# [Objective]
Quote verbatim the span of lines that begins the listing below and closes with the line containing "obj('coping', bm, M['coping'], pa)".

# [Material provided]

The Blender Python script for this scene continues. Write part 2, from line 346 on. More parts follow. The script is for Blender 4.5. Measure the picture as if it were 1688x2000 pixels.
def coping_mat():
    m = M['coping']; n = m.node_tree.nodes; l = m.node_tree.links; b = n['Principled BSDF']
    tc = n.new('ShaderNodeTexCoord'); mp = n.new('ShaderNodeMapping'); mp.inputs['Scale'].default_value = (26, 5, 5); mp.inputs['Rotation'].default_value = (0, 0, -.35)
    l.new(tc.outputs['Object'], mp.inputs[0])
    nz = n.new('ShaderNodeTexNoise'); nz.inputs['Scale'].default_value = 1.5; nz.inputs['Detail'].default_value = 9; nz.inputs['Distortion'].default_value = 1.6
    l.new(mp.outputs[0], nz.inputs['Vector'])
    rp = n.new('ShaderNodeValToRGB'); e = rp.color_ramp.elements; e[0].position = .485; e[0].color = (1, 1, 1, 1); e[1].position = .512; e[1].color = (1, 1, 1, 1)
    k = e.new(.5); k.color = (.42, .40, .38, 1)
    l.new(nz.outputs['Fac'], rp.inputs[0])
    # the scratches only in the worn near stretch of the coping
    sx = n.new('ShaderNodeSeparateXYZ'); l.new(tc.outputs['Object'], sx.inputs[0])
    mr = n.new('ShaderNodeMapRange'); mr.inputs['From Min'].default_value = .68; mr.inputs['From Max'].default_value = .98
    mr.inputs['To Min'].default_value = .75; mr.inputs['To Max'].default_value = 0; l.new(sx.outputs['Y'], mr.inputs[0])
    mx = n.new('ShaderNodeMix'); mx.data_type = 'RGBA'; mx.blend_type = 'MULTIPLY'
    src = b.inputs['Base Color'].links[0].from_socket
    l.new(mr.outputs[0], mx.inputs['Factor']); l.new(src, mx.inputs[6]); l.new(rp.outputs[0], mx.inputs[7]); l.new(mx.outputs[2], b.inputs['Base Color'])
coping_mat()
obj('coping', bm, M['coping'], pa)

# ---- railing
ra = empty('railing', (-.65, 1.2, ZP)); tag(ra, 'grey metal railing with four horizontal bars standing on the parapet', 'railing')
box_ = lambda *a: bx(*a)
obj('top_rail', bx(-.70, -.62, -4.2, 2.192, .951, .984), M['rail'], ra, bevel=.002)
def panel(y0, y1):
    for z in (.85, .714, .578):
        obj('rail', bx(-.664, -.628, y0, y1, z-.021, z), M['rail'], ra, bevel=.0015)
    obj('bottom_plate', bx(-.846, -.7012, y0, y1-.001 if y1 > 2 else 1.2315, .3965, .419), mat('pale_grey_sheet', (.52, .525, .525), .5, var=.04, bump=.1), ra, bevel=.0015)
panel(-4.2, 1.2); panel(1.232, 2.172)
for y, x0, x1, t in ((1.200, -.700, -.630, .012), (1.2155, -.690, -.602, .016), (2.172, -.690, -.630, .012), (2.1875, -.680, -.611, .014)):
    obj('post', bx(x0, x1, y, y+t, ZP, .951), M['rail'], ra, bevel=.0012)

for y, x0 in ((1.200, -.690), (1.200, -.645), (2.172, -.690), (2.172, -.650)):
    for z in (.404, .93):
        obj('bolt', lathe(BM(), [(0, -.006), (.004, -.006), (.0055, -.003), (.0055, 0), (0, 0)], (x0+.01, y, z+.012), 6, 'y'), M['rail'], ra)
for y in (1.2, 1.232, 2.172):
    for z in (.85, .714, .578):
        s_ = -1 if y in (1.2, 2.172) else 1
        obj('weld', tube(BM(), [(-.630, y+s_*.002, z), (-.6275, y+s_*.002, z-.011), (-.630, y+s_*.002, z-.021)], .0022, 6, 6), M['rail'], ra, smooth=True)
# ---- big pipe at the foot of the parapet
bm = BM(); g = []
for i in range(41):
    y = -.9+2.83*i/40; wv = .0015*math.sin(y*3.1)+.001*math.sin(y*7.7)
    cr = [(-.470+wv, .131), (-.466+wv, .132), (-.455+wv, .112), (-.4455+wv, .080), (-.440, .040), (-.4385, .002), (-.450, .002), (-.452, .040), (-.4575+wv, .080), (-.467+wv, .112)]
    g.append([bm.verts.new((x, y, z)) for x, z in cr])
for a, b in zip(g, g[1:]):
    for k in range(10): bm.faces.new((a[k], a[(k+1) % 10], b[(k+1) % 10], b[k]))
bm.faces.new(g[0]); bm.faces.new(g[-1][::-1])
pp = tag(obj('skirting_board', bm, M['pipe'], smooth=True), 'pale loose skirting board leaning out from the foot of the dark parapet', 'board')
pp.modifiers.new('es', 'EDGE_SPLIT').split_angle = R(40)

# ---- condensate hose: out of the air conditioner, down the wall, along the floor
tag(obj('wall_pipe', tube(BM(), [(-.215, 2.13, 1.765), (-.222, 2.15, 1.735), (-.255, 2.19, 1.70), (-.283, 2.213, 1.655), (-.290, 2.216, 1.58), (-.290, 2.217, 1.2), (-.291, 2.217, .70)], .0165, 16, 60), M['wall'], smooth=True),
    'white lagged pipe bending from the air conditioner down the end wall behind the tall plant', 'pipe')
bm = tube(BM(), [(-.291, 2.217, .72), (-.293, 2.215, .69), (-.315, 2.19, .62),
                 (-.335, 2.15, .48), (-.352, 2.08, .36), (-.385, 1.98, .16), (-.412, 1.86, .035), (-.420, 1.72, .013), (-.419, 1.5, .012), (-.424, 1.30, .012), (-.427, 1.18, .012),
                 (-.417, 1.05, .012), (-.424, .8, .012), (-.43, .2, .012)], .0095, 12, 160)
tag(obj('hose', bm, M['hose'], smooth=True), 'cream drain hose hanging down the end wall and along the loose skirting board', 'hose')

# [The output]
The Blender Python script for this scene continues. Write part 2, from line 346 on. More parts follow. The script is for Blender 4.5. Measure the picture as if it were 1688x2000 pixels.
def coping_mat():
    m = M['coping']; n = m.node_tree.nodes; l = m.node_tree.links; b = n['Principled BSDF']
    tc = n.new('ShaderNodeTexCoord'); mp = n.new('ShaderNodeMapping'); mp.inputs['Scale'].default_value = (26, 5, 5); mp.inputs['Rotation'].default_value = (0, 0, -.35)
    l.new(tc.outputs['Object'], mp.inputs[0])
    nz = n.new('ShaderNodeTexNoise'); nz.inputs['Scale'].default_value = 1.5; nz.inputs['Detail'].default_value = 9; nz.inputs['Distortion'].default_value = 1.6
    l.new(mp.outputs[0], nz.inputs['Vector'])
    rp = n.new('ShaderNodeValToRGB'); e = rp.color_ramp.elements; e[0].position = .485; e[0].color = (1, 1, 1, 1); e[1].position = .512; e[1].color = (1, 1, 1, 1)
    k = e.new(.5); k.color = (.42, .40, .38, 1)
    l.new(nz.outputs['Fac'], rp.inputs[0])
    # the scratches only in the worn near stretch of the coping
    sx = n.new('ShaderNodeSeparateXYZ'); l.new(tc.outputs['Object'], sx.inputs[0])
    mr = n.new('ShaderNodeMapRange'); mr.inputs['From Min'].default_value = .68; mr.inputs['From Max'].default_value = .98
    mr.inputs['To Min'].default_value = .75; mr.inputs['To Max'].default_value = 0; l.new(sx.outputs['Y'], mr.inputs[0])
    mx = n.new('ShaderNodeMix'); mx.data_type = 'RGBA'; mx.blend_type = 'MULTIPLY'
    src = b.inputs['Base Color'].links[0].from_socket
    l.new(mr.outputs[0], mx.inputs['Factor']); l.new(src, mx.inputs[6]); l.new(rp.outputs[0], mx.inputs[7]); l.new(mx.outputs[2], b.inputs['Base Color'])
coping_mat()
obj('coping', bm, M['coping'], pa)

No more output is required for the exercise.